Nelson Mandela quickly reacted to Desmond Tutu’s criticism by giving up a sizeable percentage of his pay and ordering the sharing of what remained, among some charities he identified with.
He didn’t ask for everyone’s salary to be reviewed nor did he force anyone else to do what he did. Mandela just did what he felt was right.
At this point again, my hero worship took another plunge. I didn’t expect the new leaders to live way above the ordinary citizens of their country; especially given their shared history of suffering under apartheid.
While all this was going on, not much was being heard about one person who was one of South Africa’s anti-apartheid icons. He was a youthful member and the first leader of the country’s umbrella Labour movement, COSATU (Congress of South Africa’s Trade Unions).
Matamela Cyril Ramaphosa was the leader of the ANC negotiation team at the conference which led to majority rule. He was an activist right from his student days and had achieved a lot as a labour leader.
Most people thought he would be the first vice-president under majority rule and were surprised at Mandela’s preference for Thabo Mbeki.
Whether it’s because of that or for another reason, Cyril Ramaphosa wasn’t too visible on the political scene during the Mandela administration.
He, however, showed up on an unexpected horizon, in the business sector. Suddenly Ramaphosa had landed himself directorships and even chairmanship of big companies in the country.
He became so much a part of corporate South Africa that whenever I read about him after we returned to Nigeria, it is to hear that he had completely turned his back to the people and the labour movement he had fought hard to nurture, in pursuit of his corporate interests.
When my husband returned from a trip carrying a big biography of Cyril Ramaphosa, I knew I won’t go anywhere near that book, let alone read it. I was that disenchanted.
Long afterwards I never heard anything positive about him. I’d begun to believe his was a lost case. Then suddenly the announcement that Mr Ramaphosa had returned to politics in South Africa.
And the rest is history.
But even in politics some of his actions left a lot to be desired. His corporate connections and indifference to the fate of miners, his former comrades, weren’t winning him accolades.
Somehow he survived politically. Even the farmhouse cash controversy couldn’t bring him down. On the international scene he is a key player in BRICS, and is standing tall in Africa for that.
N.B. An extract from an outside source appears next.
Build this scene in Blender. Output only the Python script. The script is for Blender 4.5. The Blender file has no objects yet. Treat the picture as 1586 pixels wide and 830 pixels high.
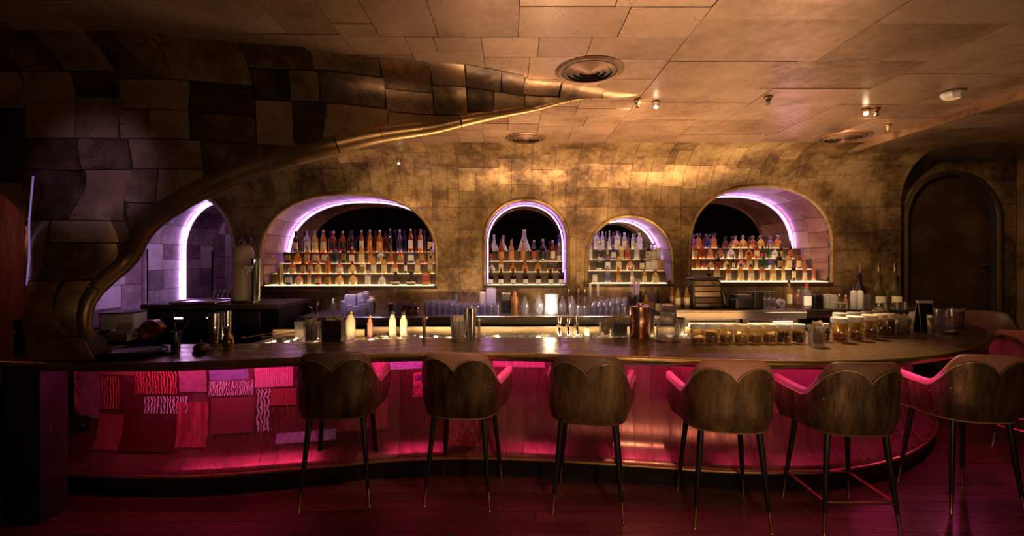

But the one thing that propelled him to greatness is undoubtedly the case for genocide against Israel that he took to the International Court of Justice at The Hague.
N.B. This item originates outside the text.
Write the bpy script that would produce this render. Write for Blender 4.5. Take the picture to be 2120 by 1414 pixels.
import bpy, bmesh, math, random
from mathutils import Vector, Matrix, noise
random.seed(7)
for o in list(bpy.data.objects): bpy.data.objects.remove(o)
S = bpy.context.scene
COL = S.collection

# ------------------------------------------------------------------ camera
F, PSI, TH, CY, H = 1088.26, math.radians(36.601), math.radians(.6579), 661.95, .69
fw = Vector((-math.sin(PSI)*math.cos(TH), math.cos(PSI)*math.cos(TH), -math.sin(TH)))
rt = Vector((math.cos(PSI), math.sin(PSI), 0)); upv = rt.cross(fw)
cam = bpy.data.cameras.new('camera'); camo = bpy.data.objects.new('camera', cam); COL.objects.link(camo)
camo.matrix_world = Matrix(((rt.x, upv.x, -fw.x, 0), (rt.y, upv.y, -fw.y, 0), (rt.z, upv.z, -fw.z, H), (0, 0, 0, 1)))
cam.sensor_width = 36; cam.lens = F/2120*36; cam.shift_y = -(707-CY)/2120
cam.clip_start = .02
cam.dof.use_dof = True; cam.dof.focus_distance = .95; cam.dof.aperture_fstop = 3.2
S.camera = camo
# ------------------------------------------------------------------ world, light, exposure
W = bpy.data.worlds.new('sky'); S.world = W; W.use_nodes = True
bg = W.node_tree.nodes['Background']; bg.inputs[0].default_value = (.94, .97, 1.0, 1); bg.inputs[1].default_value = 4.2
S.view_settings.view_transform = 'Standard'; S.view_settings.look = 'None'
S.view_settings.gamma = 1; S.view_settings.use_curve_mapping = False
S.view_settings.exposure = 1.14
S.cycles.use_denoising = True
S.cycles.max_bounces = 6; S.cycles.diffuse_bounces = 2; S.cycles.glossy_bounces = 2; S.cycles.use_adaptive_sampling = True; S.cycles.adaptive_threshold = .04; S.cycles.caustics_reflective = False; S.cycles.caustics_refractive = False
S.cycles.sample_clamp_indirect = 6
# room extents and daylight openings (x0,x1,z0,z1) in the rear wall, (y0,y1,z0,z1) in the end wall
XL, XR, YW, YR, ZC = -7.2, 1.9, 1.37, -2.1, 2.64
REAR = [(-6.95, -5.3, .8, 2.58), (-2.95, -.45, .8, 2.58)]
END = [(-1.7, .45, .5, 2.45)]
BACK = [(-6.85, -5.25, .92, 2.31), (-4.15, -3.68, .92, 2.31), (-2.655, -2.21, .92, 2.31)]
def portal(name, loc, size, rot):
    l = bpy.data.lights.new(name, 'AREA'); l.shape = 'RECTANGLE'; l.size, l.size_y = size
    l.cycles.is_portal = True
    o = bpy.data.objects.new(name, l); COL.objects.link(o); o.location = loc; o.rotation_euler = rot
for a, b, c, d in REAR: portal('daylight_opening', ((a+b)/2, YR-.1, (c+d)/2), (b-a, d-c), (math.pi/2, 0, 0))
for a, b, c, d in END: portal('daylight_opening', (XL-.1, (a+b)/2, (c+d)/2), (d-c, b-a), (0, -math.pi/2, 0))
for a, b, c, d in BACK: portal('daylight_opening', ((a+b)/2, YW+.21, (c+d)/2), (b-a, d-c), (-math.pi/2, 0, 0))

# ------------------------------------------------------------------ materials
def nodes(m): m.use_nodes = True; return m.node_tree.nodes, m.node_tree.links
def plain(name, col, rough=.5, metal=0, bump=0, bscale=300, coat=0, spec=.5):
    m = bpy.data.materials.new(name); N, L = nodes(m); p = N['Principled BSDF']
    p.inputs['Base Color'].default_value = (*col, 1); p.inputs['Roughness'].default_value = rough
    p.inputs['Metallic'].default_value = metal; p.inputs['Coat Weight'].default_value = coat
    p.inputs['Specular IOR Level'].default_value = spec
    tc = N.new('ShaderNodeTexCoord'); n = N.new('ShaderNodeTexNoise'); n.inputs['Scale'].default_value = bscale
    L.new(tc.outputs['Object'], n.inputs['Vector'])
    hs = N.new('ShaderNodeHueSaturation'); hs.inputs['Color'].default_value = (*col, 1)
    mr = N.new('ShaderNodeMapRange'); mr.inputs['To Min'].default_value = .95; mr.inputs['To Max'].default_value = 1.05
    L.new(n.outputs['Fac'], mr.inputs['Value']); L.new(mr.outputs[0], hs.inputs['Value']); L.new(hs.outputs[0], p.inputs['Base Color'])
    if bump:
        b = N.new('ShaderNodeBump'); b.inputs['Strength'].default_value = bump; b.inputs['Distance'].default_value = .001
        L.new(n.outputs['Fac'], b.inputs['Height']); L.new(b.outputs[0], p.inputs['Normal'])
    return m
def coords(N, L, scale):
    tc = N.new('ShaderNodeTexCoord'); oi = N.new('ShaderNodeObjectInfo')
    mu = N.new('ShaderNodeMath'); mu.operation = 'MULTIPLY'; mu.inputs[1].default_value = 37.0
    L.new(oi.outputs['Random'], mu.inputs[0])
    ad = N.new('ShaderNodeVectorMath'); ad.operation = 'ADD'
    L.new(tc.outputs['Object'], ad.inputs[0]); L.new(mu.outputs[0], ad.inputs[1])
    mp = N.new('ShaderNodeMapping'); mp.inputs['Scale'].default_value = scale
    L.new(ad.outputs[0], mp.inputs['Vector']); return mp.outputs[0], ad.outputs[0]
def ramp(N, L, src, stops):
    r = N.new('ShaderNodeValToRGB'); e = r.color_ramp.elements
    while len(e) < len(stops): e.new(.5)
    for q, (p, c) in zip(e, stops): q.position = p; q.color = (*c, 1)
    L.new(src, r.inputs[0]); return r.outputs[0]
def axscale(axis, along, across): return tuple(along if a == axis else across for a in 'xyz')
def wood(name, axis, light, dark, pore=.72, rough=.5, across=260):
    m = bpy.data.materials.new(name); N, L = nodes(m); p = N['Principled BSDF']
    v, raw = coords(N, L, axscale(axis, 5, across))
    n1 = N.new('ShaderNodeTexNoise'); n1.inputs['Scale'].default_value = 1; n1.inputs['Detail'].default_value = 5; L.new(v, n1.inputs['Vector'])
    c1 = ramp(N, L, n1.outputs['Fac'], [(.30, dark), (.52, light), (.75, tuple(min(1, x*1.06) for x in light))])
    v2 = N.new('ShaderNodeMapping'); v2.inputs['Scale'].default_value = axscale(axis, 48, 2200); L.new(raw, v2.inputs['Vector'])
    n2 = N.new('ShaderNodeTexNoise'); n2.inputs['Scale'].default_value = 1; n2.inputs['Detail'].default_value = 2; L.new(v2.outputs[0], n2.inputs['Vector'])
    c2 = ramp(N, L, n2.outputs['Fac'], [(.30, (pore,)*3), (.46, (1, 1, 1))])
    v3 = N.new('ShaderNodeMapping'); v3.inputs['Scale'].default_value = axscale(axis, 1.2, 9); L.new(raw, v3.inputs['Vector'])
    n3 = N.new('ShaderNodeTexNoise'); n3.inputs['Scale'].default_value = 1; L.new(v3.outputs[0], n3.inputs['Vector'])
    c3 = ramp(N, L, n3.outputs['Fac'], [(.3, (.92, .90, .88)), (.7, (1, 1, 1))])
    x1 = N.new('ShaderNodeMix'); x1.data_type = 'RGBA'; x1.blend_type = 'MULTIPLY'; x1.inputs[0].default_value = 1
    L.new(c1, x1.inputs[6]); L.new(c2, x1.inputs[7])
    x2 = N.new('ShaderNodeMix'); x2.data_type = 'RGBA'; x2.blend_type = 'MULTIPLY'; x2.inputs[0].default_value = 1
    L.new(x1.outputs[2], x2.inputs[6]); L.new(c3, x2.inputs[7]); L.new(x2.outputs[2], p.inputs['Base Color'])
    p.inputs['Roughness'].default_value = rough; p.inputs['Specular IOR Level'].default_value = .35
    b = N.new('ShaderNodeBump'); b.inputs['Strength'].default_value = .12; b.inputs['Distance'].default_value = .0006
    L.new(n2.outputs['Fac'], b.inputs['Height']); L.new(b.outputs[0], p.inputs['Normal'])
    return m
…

In a world where the powerful countries are determined to side with the oppressors, where international bodies are too lame to impose sanctions on murderous Israel, where Arab nations are too afraid or indifferent to the pains of their Palestinian brothers to rise in their defence, Ramaphosa’s government rose with heroic determination and took Israel to court.
Though the ruling of the court is symbolic, no one will be able to enforce it without American and European backing, it serves to put on record that what Israel is doing is indeed a genocide as seen by the rest of the world.
It is a great moment for Africa that an African country defied the odds and took untouchable Israel to task over its mindless savagery, in the current war against Palestine.
With this bold achievement, South Africa is the true giant of Africa nay, the Globe. It has taken a step for humanity, which no other nation dared to take. The man at the top of this global accomplishment is Matamela Cyril Ramaphosa. He has gone from a young activist/freedom fighter to a labour leader, a political negotiator, a corporate icon, a full politician, a statesman and now a global activist.
This last bit has won him worldwide acclaim and it’s my hope that he’ll continue to stand his ground on similar issues affecting other humans around the globe.